__Problem requirements__.
Go through the listing and copy every line word for word.
** Begin Material **
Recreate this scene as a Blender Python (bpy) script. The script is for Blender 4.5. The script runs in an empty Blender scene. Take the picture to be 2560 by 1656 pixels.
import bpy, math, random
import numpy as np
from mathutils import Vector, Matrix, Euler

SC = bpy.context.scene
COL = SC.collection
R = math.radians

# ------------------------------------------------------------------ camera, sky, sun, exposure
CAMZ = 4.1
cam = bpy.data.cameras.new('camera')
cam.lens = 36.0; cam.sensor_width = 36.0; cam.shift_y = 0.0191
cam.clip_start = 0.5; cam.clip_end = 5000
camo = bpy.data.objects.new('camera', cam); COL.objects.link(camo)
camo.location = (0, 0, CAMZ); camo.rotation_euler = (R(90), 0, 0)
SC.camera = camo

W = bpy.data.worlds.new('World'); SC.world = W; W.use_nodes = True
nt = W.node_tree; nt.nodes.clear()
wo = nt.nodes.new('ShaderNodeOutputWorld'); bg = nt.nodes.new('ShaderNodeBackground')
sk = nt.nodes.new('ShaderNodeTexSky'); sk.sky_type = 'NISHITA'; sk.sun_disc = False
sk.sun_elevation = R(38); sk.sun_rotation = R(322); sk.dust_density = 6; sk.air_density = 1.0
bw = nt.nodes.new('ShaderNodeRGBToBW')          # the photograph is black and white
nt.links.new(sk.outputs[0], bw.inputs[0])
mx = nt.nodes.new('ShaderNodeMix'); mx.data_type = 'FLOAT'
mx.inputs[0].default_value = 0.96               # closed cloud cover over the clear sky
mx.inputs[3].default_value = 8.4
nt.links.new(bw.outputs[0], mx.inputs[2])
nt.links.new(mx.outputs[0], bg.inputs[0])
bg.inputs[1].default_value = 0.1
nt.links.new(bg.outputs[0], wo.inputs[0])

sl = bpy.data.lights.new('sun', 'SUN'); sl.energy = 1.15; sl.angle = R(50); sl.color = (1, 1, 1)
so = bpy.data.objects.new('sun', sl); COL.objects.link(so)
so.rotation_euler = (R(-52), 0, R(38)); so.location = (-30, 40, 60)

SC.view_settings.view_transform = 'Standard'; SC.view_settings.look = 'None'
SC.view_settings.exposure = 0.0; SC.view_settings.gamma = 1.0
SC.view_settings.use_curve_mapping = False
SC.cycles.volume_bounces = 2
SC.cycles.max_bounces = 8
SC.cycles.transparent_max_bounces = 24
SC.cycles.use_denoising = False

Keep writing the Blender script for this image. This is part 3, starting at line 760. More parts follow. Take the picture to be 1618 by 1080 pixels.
** End Material **
__Solution for this exercise__.
Recreate this scene as a Blender Python (bpy) script. The script is for Blender 4.5. The script runs in an empty Blender scene. Take the picture to be 2560 by 1656 pixels.
import bpy, math, random
import numpy as np
from mathutils import Vector, Matrix, Euler

SC = bpy.context.scene
COL = SC.collection
R = math.radians

# ------------------------------------------------------------------ camera, sky, sun, exposure
CAMZ = 4.1
cam = bpy.data.cameras.new('camera')
cam.lens = 36.0; cam.sensor_width = 36.0; cam.shift_y = 0.0191
cam.clip_start = 0.5; cam.clip_end = 5000
camo = bpy.data.objects.new('camera', cam); COL.objects.link(camo)
camo.location = (0, 0, CAMZ); camo.rotation_euler = (R(90), 0, 0)
SC.camera = camo

W = bpy.data.worlds.new('World'); SC.world = W; W.use_nodes = True
nt = W.node_tree; nt.nodes.clear()
wo = nt.nodes.new('ShaderNodeOutputWorld'); bg = nt.nodes.new('ShaderNodeBackground')
sk = nt.nodes.new('ShaderNodeTexSky'); sk.sky_type = 'NISHITA'; sk.sun_disc = False
sk.sun_elevation = R(38); sk.sun_rotation = R(322); sk.dust_density = 6; sk.air_density = 1.0
bw = nt.nodes.new('ShaderNodeRGBToBW')          # the photograph is black and white
nt.links.new(sk.outputs[0], bw.inputs[0])
mx = nt.nodes.new('ShaderNodeMix'); mx.data_type = 'FLOAT'
mx.inputs[0].default_value = 0.96               # closed cloud cover over the clear sky
mx.inputs[3].default_value = 8.4
nt.links.new(bw.outputs[0], mx.inputs[2])
nt.links.new(mx.outputs[0], bg.inputs[0])
bg.inputs[1].default_value = 0.1
nt.links.new(bg.outputs[0], wo.inputs[0])

sl = bpy.data.lights.new('sun', 'SUN'); sl.energy = 1.15; sl.angle = R(50); sl.color = (1, 1, 1)
so = bpy.data.objects.new('sun', sl); COL.objects.link(so)
so.rotation_euler = (R(-52), 0, R(38)); so.location = (-30, 40, 60)

SC.view_settings.view_transform = 'Standard'; SC.view_settings.look = 'None'
SC.view_settings.exposure = 0.0; SC.view_settings.gamma = 1.0
SC.view_settings.use_curve_mapping = False
SC.cycles.volume_bounces = 2
SC.cycles.max_bounces = 8
SC.cycles.transparent_max_bounces = 24
SC.cycles.use_denoising = False

Keep writing the Blender script for this image. This is part 3, starting at line 760. More parts follow. Take the picture to be 1618 by 1080 pixels.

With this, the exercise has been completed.